2.Imagine a company that allows you to out source your life. One might say, "If I can make $100 an hour free lancing, then I should out source all tasks that I can for less than $100 an hour" and you would argue this is logical. But the real reason someone would want to outsource the laundry, and all aspects of their life is purely emotional. They can then go brag about to all their friends how perfect of a life they have because they don't have to do any crappy work. That's why people making $35 an hour are paying $50 an hour to have the crap done they could do themselves.

If you damage the emotional part of the brain, you are unable to make decisions. You can reason all day long and compare and contrast, but you can never decide.

I wouldn't be surprised if the emotional value that the guys you run into is how they can brag at cocktail parties or to their business associates how they screwed over some computer science graduate and that they used their Harvard MBA to do it.

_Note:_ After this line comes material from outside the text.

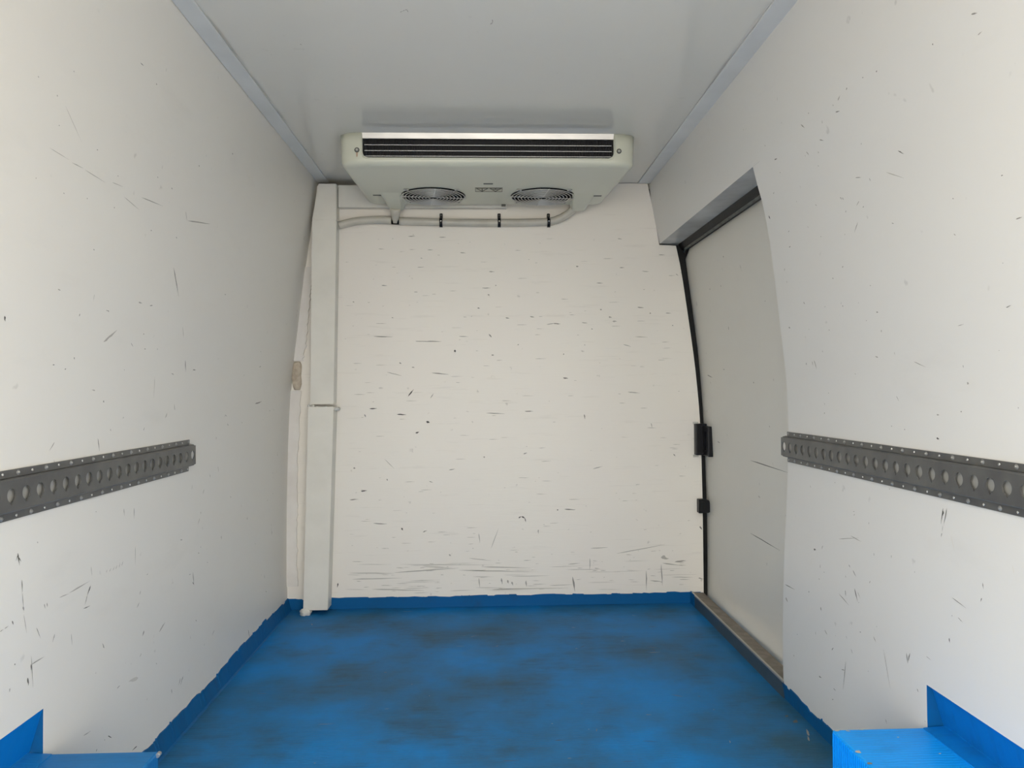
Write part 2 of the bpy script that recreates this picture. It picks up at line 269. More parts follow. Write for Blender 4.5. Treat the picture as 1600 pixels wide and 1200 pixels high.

"Sell benefits, not features" is a marketing-101 principle; a good way to tell if you're selling a real benefit (and selling it effectively) is to isolate and hone the emotional component to it. You can do this even in hard-nosed products; there are emotional components to the "we're not full of shit and our products just do what you need them to do" pitch.

I'm not trying to argue with you now; just extending my point.


> but essentially every dollar I have made has come from someone thinking he is getting more value for his dollar than I am charging him for my software/service/whatever.

Isn't that the basis of all voluntary transactions?


I think the underserved market is pretty much non-geeks. I don't really think non-geeks like features as much as they like being able to do things.


I kind-of agree with dtby because I've been able to sell some of my web software because of my massively exhaustive list of features. For my customers, it left them thinking, man we have to have this, we had no idea there was a software solution for all these problems.